Let’s talk about resource allocation. How are you optimizing quota and territory planning?

Rosa:
One big project was rethinking our customer segmentation. We redrew the lines based on data and rep feedback, optimizing where roles focus and how we cover accounts.

Tara:
Same here. It’s less about a one-time annual plan and more about constant re-evaluation.

We map customer segments not just by revenue potential, but also by deal mechanics, retention, and support cost. Then we decide where to double down, test, or scale back.

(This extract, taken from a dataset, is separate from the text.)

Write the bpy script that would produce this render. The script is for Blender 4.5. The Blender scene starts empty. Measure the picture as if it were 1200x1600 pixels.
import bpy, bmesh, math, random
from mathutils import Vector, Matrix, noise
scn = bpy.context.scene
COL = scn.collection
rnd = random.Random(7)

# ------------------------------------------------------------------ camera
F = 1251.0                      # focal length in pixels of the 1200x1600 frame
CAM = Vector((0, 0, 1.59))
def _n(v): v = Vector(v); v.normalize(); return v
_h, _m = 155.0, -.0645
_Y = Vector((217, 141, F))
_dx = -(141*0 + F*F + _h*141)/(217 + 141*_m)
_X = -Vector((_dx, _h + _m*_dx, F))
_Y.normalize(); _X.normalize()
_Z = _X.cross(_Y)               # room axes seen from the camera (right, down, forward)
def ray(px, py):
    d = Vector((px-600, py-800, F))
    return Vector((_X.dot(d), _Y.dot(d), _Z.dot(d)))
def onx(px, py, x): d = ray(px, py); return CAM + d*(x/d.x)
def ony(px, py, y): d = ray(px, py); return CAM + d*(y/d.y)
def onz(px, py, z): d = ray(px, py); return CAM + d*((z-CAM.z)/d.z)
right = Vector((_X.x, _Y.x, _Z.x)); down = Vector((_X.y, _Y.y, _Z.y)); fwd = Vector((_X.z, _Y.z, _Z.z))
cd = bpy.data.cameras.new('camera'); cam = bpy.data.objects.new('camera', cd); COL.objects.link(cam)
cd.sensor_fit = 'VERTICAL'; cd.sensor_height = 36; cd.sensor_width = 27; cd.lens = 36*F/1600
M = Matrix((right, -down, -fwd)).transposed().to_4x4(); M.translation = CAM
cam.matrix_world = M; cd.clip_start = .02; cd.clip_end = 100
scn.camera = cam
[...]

What’s a common mistake companies make when trying to do more with less?

Tara:
Thinking a new tool will fix everything. Every decision has a shadow—headcount cuts or new tech all come with tradeoffs.

Rosa:
More tactically—getting behind on hiring for quota-carrying roles. You need to predict attrition and plan hiring 9–12 months ahead. No surprises should come up in your forecast meetings.

Let’s talk AI. How should RevOps teams approach adoption?

Tara:
Build an AI roadmap. Think creatively—what’s your magic wand use case? Then find the human resources to test and build it. This space is moving too fast to wait six months for a hire.

Rosa:
It’s not “Should we use AI?” It’s “How do we stay ahead?” The best RevOps folks today are learning prompt engineering and training AI tools. It’s a whole new skill set.

What’s your dream AI use case?

Rosa:
Dynamic pricing based on competitor intel and buyer profile.

Tara:
No more dropdowns or manual Salesforce entries. I want systems that understand intent, serve data automatically, and notify me only when something’s wrong.

Tori:
My hot take—someone should build an AI tool to automate software procurement. I don’t want to do another vendor evaluation!